Timing Your Last Big Meal
Eat your largest dinner relatively early, ideally by 6 or 7 p.m. if you have a morning start. This gives your body a full 12 or more hours to digest before the race. Your pre-race dinner doesn’t need to be enormous if you’ve been eating well all day. Many runners make the mistake of stuffing themselves at dinner while skipping carbs earlier. A better strategy is front-loading your intake so dinner is just one more solid meal, not a desperate catch-up.
A small evening snack an hour or two before bed is fine and can help top off glycogen stores without leaving you uncomfortably full.

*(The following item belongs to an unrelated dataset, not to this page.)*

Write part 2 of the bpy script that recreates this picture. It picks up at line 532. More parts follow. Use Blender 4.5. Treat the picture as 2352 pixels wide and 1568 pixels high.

Toast with honey, a banana, or a bowl of cereal are easy options that digest quickly.
The “Nothing New” Rule
Whatever you eat the day before your marathon should be something you’ve eaten before long runs in training. This is not the time to try a new restaurant, experiment with an unfamiliar cuisine, or test a food you’ve never eaten before a run. Every runner’s gut is slightly different, and the foods that sit well for one person may cause issues for another. Your training runs were your testing ground. Stick with what worked.
This rule extends to supplements. Beetroot juice, for example, has some evidence behind it for endurance performance, but its benefits come from taking it 90 minutes before the effort itself, not the day before. If you haven’t used it in training, the day before a marathon is a poor time to start, as it can cause stomach upset in some people. The same goes for any new energy gels, bars, or drinks you’re considering for race day. Test them in training or leave them alone.